» Task to carry out
Please print exactly the lines below, from the start of the material up to and including the line with "PEBBLES = [T_pebble(s) for s in range(6)]", but none of the pictures.
— START OF Input —
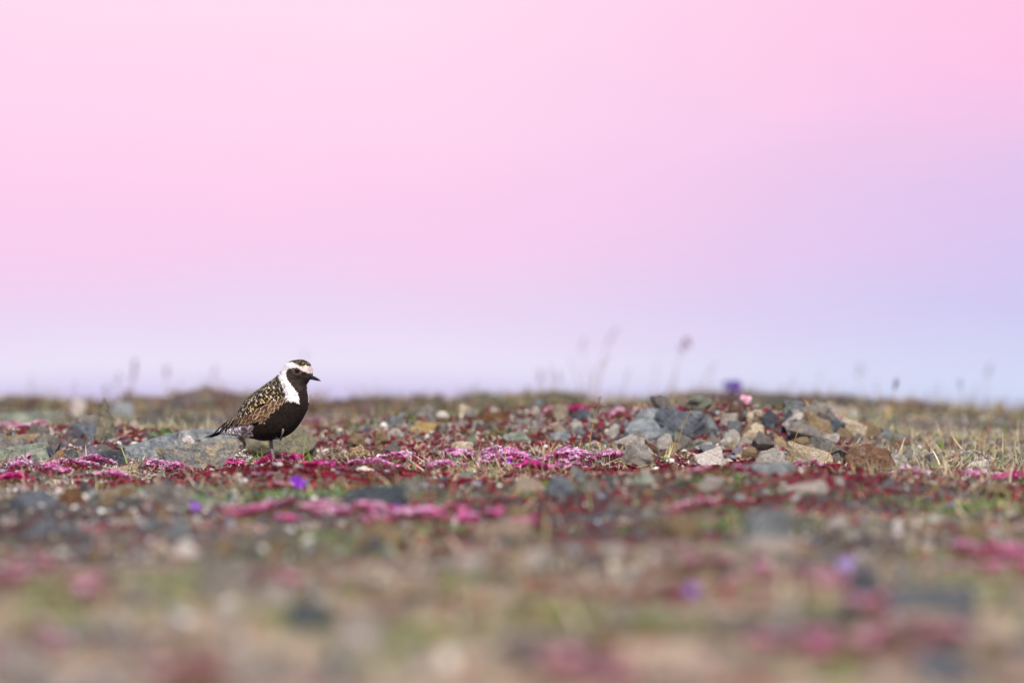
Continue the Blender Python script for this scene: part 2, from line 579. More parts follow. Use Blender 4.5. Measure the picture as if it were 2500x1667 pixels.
def T_pebble(seed):
    g = np.random.default_rng(seed)
    p = g.normal(0, 1, (13, 3))
    p /= np.linalg.norm(p, axis=1)[:, None]
    p *= np.array([1, g.uniform(.6, 1), g.uniform(.35, .75)]) * g.uniform(.8, 1.0, (13, 1))
    bm = hull_pts([tuple(q) for q in p])
    bmesh.ops.triangulate(bm, faces=bm.faces)
    bm.verts.index_update()
    v = np.array([q.co[:] for q in bm.verts]); f = np.array([[q.index for q in t.verts] for t in bm.faces])
    bm.free()
    return v, f, np.ones((len(v), 3)) * g.uniform(.92, 1.05, (len(v), 1))
PEBBLES = [T_pebble(s) for s in range(6)]

def candidates(n, mix=(.54, .16, .20, .10)):
    """ground points: the belt round the bird, the rise behind it, the near ground, and the land to either side"""
    ks = [int(n * m) for m in mix]
    out = []
    for k, (d0, d1) in zip(ks[:3], ((8.9, 12.9), (12.9, 18.6), (3.6, 8.9))):
        d = np.sqrt(rng.uniform(d0 ** 2, d1 ** 2, k))
        out.append(np.stack([px2x(rng.uniform(-350, 2850, k), d), d], 1))
    out.append(np.stack([rng.uniform(-3.2, 3.2, ks[3]), rng.uniform(3.0, 18.5, ks[3])], 1))
    return np.concatenate(out)

def patch(x, y, spots):
    px = x / y * FPX + 1250
    v = np.zeros_like(x)
    for cp, cd, sp, sd, amp in spots:
        v += amp * np.exp(-.5 * ((px - cp) / sp) ** 2 - .5 * ((y - cd) / sd) ** 2)
    return v
RED_SPOTS = [(1300, 11.6, 350, .9, .8), (850, 11.9, 160, .7, .7), (2150, 9.6, 260, .35, .6), (1550, 9.5, 260, .35, .6), (2350, 8.5, 200, .35, .5), (1150, 12.6, 250, .8, .7), (1450, 13.0, 160, .8, .6), (1700, 10.8, 160, .3, .6), (1800, 11.5, 180, .8, 1.0), (950, 11.6, 150, .6, .5), (350, 10.2, 200, .3, .4), (600, 12.6, 250, .8, .4), (1300, 9.0, 250, .3, .6), (2100, 12.0, 200, .6, .3), (400, 9.0, 200, .3, .4), (1500, 7.6, 300, .4, .4), (2350, 7.4, 150, .4, .4), (1000, 7.6, 200, .3, .3), (880, 13.2, 130, .9, .7), (1440, 11.8, 80, .7, .9), (680, 9.35, 170, .35, 1.0), (1550, 8.6, 300, .4, .9), (2200, 8.6, 350, .4, 1.0),
             (1100, 10.2, 200, .35, .6), (120, 11.6, 160, .6, .8), (300, 11.5, 100, .3, .5), (1350, 12.2, 170, .8, .8), (2000, 10.8, 90, .6, .3),
             (1900, 7.9, 250, .3, .5), (2150, 7.6, 160, .3, .5), (780, 9.2, 150, .3, .5), (1650, 9.9, 160, .3, .8), (2150, 9.8, 250, .3, .4),
             (1000, 8.9, 150, .3, .5), (900, 7.0, 80, .3, .5), (1750, 5.6, 120, .25, .6), (1500, 4.5, 200, .2, .4), (80, 9.0, 80, .3, .3)]
RED_NOT = [(520, 10.4, 130, .4, .6), (1780, 11.0, 130, .8, .2), (2300, 12.5, 250, 2.2, .6), (250, 10.15, 170, .22, .5)]
STRAW_SPOTS = [(2300, 13.5, 260, 2.5, .9), (2350, 10.5, 200, .6, .7), (1480, 10.6, 150, .5, .4), (2420, 7.6, 130, .6, .8), (820, 10.6, 80, .3, .6),
               (1200, 5.0, 300, .5, .4), (1950, 10.5, 130, .3, .5), (100, 17, 200, 1, .4), (250, 5.0, 200, .5, .5), (1600, 10.2, 120, .3, .5)]
GREEN_SPOTS = [(1060, 13.0, 90, .6, .6), (1320, 13.2, 90, .6, .5), (1480, 11.2, 60, .3, .6), (850, 12.2, 70, .4, .5), (1700, 13.4, 80, .5, .6), (2000, 12.6, 80, .4, .6), (560, 8.0, 80, .2, .7), (1700, 7.4, 120, .3, .5), (2450, 8.2, 80, .4, .6), (1330, 8.3, 60, .2, .7), (860, 6.8, 90, .25, .6), (1150, 6.0, 100, .25, .6), (420, 5.6, 90, .25, .7), (1850, 5.9, 90, .25, .6), (1600, 4.8, 120, .2, .6), (980, 4.7, 120, .2, .7), (330, 8.5, 60, .2, .6), (1200, 11.9, 60, .3, .6), (1900, 7.3, 90, .25, .6), (2250, 9.9, 120, .3, .4), (700, 8.4, 70, .2, .5), (980, 12.6, 70, .6, .8), (1750, 8.2, 90, .3, .4), (2330, 7.9, 130, .4, .6), (1870, 12.4, 60, .4, .8), (400, 11.8, 30, .25, .8), (130, 5.3, 80, .3, .8),
               (700, 5.2, 80, .3, .6), (1330, 5.1, 90, .25, .8), (780, 8.4, 90, .3, .5), (1090, 7.6, 50, .3, .8), (2000, 5.2, 70, .3, .5), (2330, 5.6, 120, .3, .6),
               (80, 16.0, 110, 1.5, .7), (980, 8.6, 60, .25, .7), (2030, 4.6, 70, .2, .9), (1200, 16, 200, 1.2, .4)]
GRAVEL_SPOTS = [(250, 7.0, 250, .5, .7), (1000, 6.3, 300, .4, .5), (1750, 6.6, 300, .4, .5), (2150, 7.0, 200, .4, .5), (800, 5.6, 200, .3, .4), (2300, 5.7, 200, .3, .5), (1800, 11.4, 200, 1.0, .9), (200, 10.9, 200, .5, .6), (100, 8.6, 100, .4, .9), (450, 8.0, 200, .5, .5), (1400, 13.0, 200, 1.0, .2),
                (400, 7.2, 300, .6, .5), (600, 5.7, 150, .4, .5), (1400, 6.6, 150, .3, .4), (2150, 5.9, 150, .3, .4), (1500, 14, 200, 1.5, .2)]

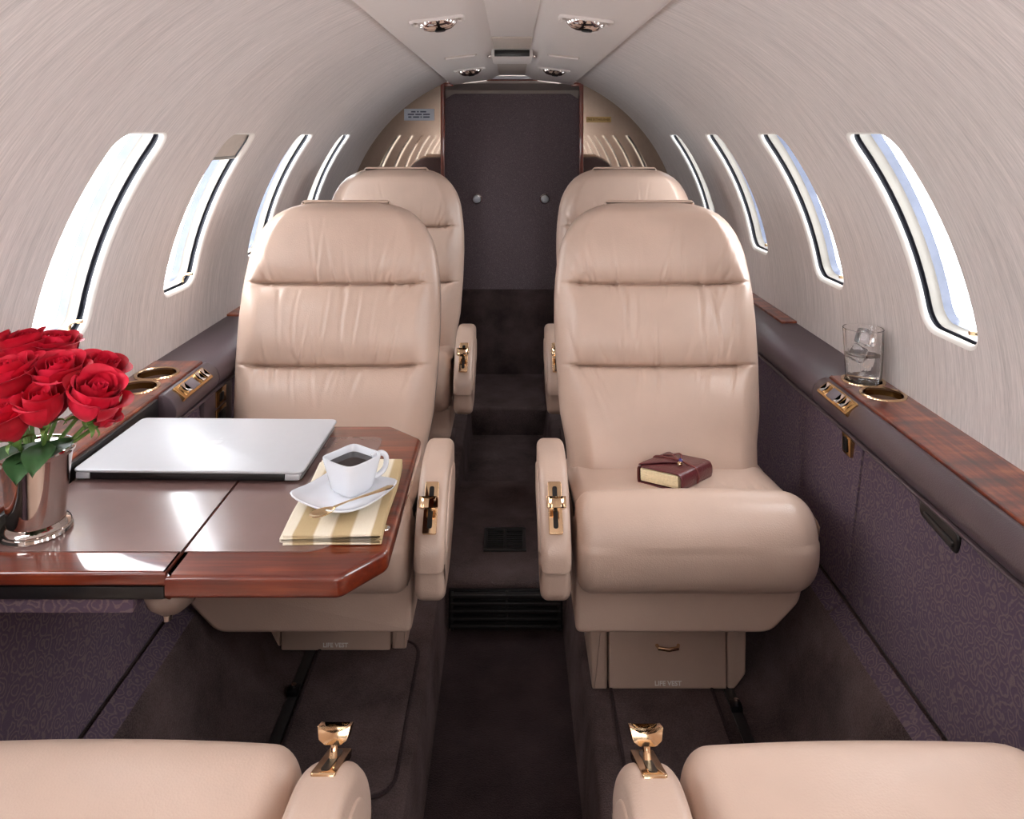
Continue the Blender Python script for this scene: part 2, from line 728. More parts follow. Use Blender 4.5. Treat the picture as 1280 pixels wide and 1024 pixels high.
— END OF Input —
» Result
Continue the Blender Python script for this scene: part 2, from line 579. More parts follow. Use Blender 4.5. Measure the picture as if it were 2500x1667 pixels.
def T_pebble(seed):
    g = np.random.default_rng(seed)
    p = g.normal(0, 1, (13, 3))
    p /= np.linalg.norm(p, axis=1)[:, None]
    p *= np.array([1, g.uniform(.6, 1), g.uniform(.35, .75)]) * g.uniform(.8, 1.0, (13, 1))
    bm = hull_pts([tuple(q) for q in p])
    bmesh.ops.triangulate(bm, faces=bm.faces)
    bm.verts.index_update()
    v = np.array([q.co[:] for q in bm.verts]); f = np.array([[q.index for q in t.verts] for t in bm.faces])
    bm.free()
    return v, f, np.ones((len(v), 3)) * g.uniform(.92, 1.05, (len(v), 1))
PEBBLES = [T_pebble(s) for s in range(6)]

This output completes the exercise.